Only one of the 25 schools that Searles reached out to got back to him to give him another chance, Southeastern Community College in Iowa.

He played the entire 2022-2023 basketball season there. During the season, he averaged 11.1 points, 5.4 rebounds and 2.2 assists per game in 33 starts. He was named First Team All-Region 11, and he was also named an All-American

After his time at SCC, he was recruited to Utah Tech before the start of this year.

Head coach Jon Judkins said Searles was the perfect athlete that the team needed, especially with his prior collegiate experience at the JUCO level. 

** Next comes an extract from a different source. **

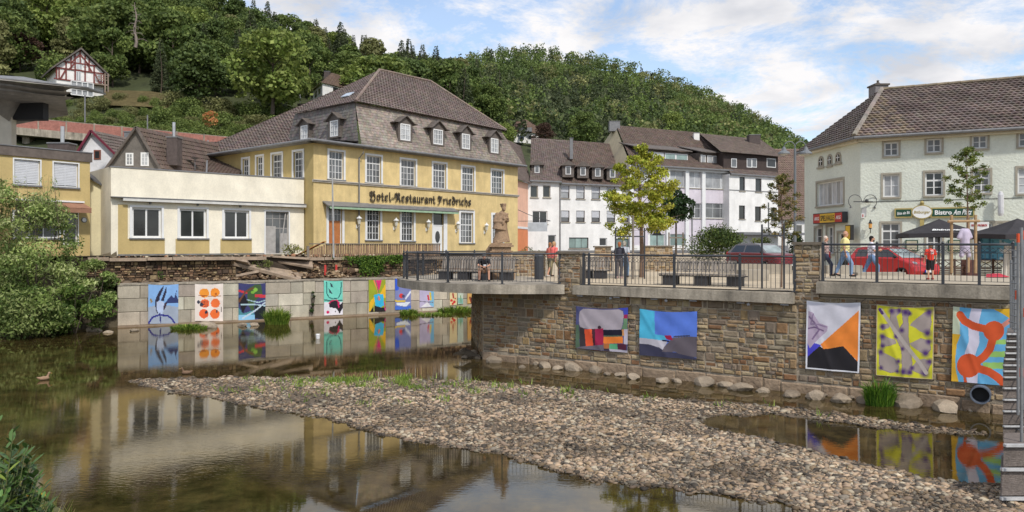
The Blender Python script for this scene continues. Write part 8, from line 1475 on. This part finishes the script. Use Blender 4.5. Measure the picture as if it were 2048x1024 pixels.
# bank grass
n = 5200; P_ = []
while len(P_) < n:
 x, y = random.uniform(-16, -6.5), random.uniform(8.5, 18); z = zb(x, y)
 if z > -.02: P_.append((x, y, z))
P_ = np.array(P_); da = rng.uniform(0, 6.28, n); L_ = rng.uniform(.08, .30, n); s = np.stack([np.cos(da), np.sin(da), np.zeros(n)], 1)*.007; t_ = P_+np.stack([np.sin(da)*L_*.5, np.cos(da)*L_*.5, L_], 1); V = np.stack([P_-s, P_+s, t_+s*.2, t_-s*.2], 1).reshape(-1, 3); o = npmesh('bank_grass', V, np.arange(n*4).reshape(n, 4), pal(n, [(120, 130, 60), (150, 146, 84), (96, 116, 46), (160, 144, 96)]), M_LEAF); tag(o, 'mixed green and dry grass on the near bank', None, kind='stuff')
fl = MB(mat('yellow_petal', (.75, .42, .03), .6)); fs_ = thing('yellow_flowers', gnd(75, 990, .1), 'small yellow wildflowers beside the laurel', 'flowers')
for px, py in ((64, 967), (60, 978), (72, 976), (85, 979), (84, 987), (90, 989), (56, 990), (77, 984)): 
 m = MB(fl.mats[0]); p = at(px, py, 13.2)
 for k in range(6): a = k*1.047; m.face([p, p+Vector((math.cos(a)*.018, -.01, math.sin(a)*.018)), p+Vector((math.cos(a+.5)*.024, -.012, math.sin(a+.5)*.024)), p+Vector((math.cos(a+1)*.018, -.01, math.sin(a+1)*.018))])
 m.build('blossom', fs_); m = MB(stm.mats[0]); m.tube([p, (p.x, p.y, zb(p.x, p.y)-.05)], .004, 4); m.build('stem', fs_)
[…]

“Look at him, he’s athletic, he’s long,” Judkins said. “One thing that we have struggled with in years past was having a guy that was long and athletic.”

Judkins said after getting on the phone and talking to Searles, it felt like the right fit for him to come play for the Trailblazers.

Searles said he knew that Utah Tech was the right fit for him as well. His favorite part about Utah Tech is the Burns Arena.

“It’s just fun to play in,” Searles said. “It’s a really big, good environment.”

Since the start of this season, Searles has played in all 26 games and started in 24 of those games for the Trailblazers.

During Searles’ basketball journey, he has continued to work hard despite any challenges he has faced.

Hall said: “I’ve seen the work that he [Searles] puts in behind the scenes. Coming back at night, getting up shots, the way he meal preps throughout the week, little things that he does that other athletes don’t.”

“I just look at it [playing D1] as the jobs not finished,” Searles said. “My ultimate goal is the NBA.”